Only the lines from the one containing "Continue the Blender" down to the one containing "sm.thickness = .006" should be printed, exactly as they stand, ends included.

** TASK MATERIAL **
★ ★ ★ ★

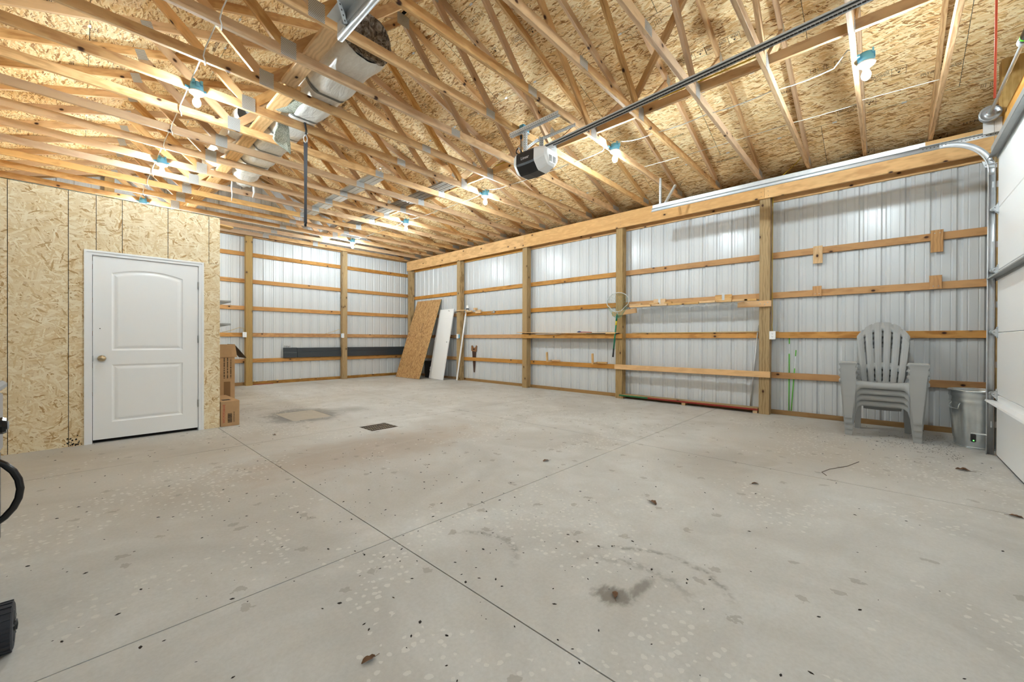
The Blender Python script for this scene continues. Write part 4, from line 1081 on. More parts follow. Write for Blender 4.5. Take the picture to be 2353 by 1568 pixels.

★ ★ ★ ★

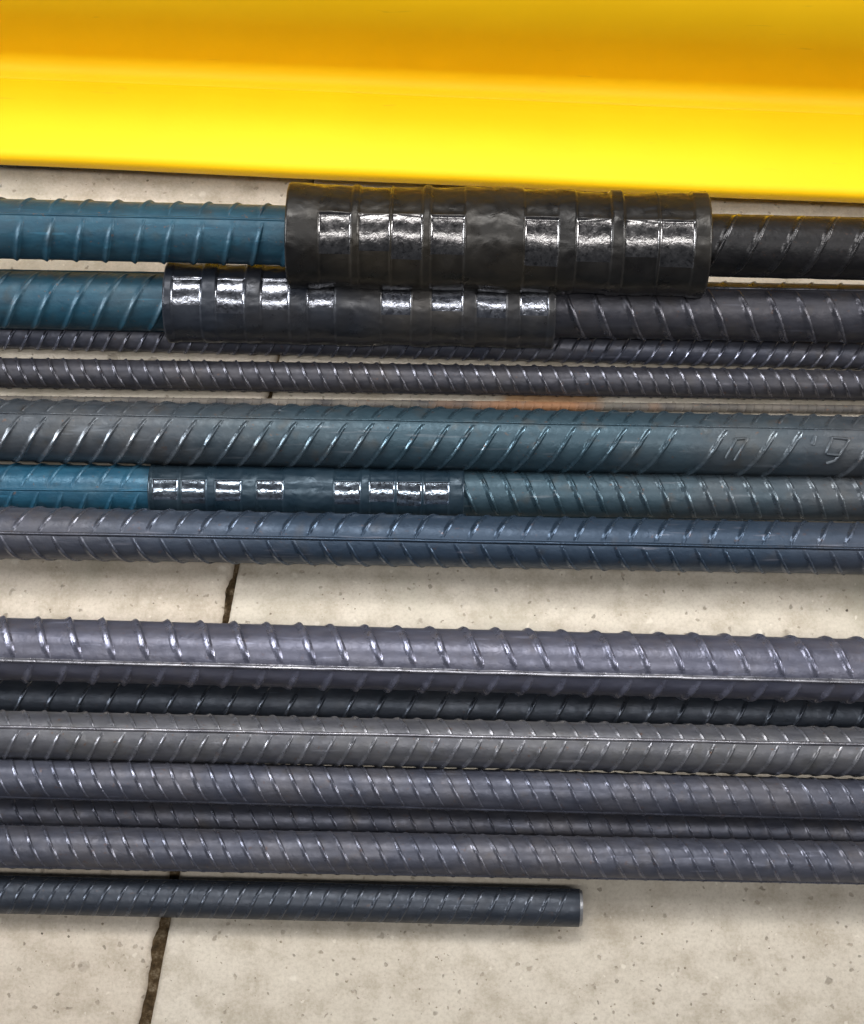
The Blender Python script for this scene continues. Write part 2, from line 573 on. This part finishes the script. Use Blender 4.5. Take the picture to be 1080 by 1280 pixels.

★ ★ ★ ★

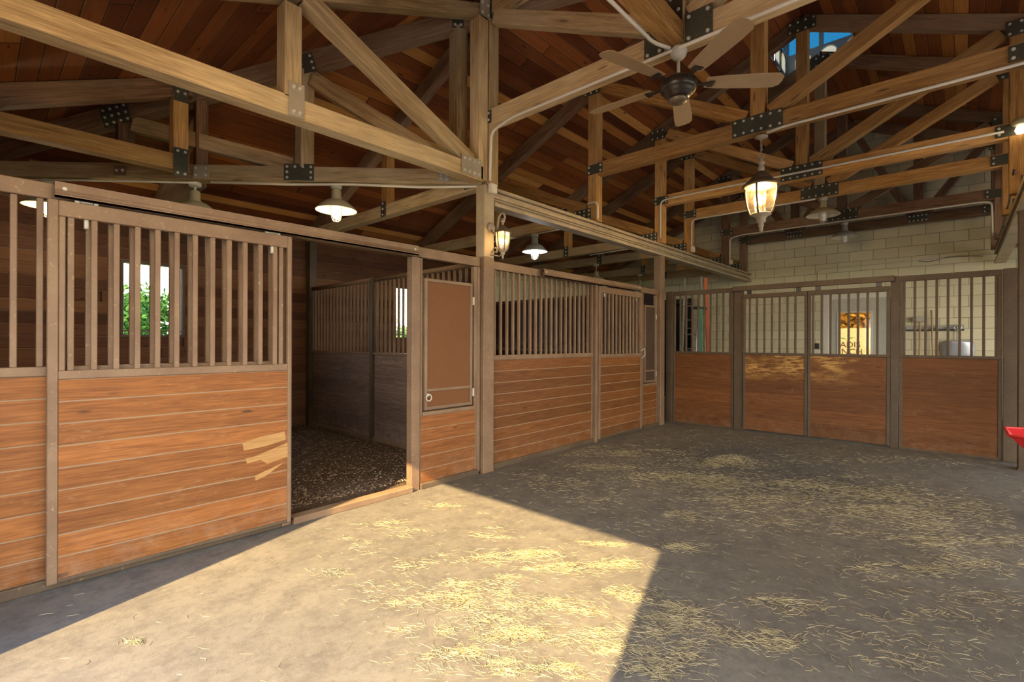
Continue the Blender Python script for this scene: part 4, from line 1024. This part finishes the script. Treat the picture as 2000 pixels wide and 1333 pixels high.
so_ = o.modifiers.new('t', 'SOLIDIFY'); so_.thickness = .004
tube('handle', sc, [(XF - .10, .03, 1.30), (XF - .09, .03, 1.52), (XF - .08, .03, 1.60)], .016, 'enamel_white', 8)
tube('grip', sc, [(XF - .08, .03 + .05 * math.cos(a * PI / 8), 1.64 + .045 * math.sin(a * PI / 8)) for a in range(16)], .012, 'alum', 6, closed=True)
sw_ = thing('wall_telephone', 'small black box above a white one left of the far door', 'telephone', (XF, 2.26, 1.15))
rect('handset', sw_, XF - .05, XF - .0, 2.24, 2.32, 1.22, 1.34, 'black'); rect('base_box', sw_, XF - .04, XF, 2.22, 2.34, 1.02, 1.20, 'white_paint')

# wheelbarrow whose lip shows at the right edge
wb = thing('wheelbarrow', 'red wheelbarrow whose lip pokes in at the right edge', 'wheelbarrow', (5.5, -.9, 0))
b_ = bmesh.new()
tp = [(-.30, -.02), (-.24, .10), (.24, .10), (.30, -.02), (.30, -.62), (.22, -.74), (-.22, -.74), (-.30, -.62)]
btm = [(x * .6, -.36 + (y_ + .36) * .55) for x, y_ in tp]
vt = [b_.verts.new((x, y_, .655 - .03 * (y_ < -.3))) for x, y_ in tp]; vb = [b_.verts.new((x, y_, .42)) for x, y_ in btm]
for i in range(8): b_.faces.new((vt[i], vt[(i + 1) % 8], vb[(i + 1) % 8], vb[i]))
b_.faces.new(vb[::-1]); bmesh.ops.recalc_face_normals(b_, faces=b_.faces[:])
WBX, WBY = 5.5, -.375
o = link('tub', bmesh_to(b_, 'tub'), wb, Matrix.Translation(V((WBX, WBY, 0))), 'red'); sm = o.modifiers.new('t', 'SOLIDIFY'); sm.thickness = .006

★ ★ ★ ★

** RESULT FOR THIS EXERCISE **
Continue the Blender Python script for this scene: part 4, from line 1024. This part finishes the script. Treat the picture as 2000 pixels wide and 1333 pixels high.
so_ = o.modifiers.new('t', 'SOLIDIFY'); so_.thickness = .004
tube('handle', sc, [(XF - .10, .03, 1.30), (XF - .09, .03, 1.52), (XF - .08, .03, 1.60)], .016, 'enamel_white', 8)
tube('grip', sc, [(XF - .08, .03 + .05 * math.cos(a * PI / 8), 1.64 + .045 * math.sin(a * PI / 8)) for a in range(16)], .012, 'alum', 6, closed=True)
sw_ = thing('wall_telephone', 'small black box above a white one left of the far door', 'telephone', (XF, 2.26, 1.15))
rect('handset', sw_, XF - .05, XF - .0, 2.24, 2.32, 1.22, 1.34, 'black'); rect('base_box', sw_, XF - .04, XF, 2.22, 2.34, 1.02, 1.20, 'white_paint')

# wheelbarrow whose lip shows at the right edge
wb = thing('wheelbarrow', 'red wheelbarrow whose lip pokes in at the right edge', 'wheelbarrow', (5.5, -.9, 0))
b_ = bmesh.new()
tp = [(-.30, -.02), (-.24, .10), (.24, .10), (.30, -.02), (.30, -.62), (.22, -.74), (-.22, -.74), (-.30, -.62)]
btm = [(x * .6, -.36 + (y_ + .36) * .55) for x, y_ in tp]
vt = [b_.verts.new((x, y_, .655 - .03 * (y_ < -.3))) for x, y_ in tp]; vb = [b_.verts.new((x, y_, .42)) for x, y_ in btm]
for i in range(8): b_.faces.new((vt[i], vt[(i + 1) % 8], vb[(i + 1) % 8], vb[i]))
b_.faces.new(vb[::-1]); bmesh.ops.recalc_face_normals(b_, faces=b_.faces[:])
WBX, WBY = 5.5, -.375
o = link('tub', bmesh_to(b_, 'tub'), wb, Matrix.Translation(V((WBX, WBY, 0))), 'red'); sm = o.modifiers.new('t', 'SOLIDIFY'); sm.thickness = .006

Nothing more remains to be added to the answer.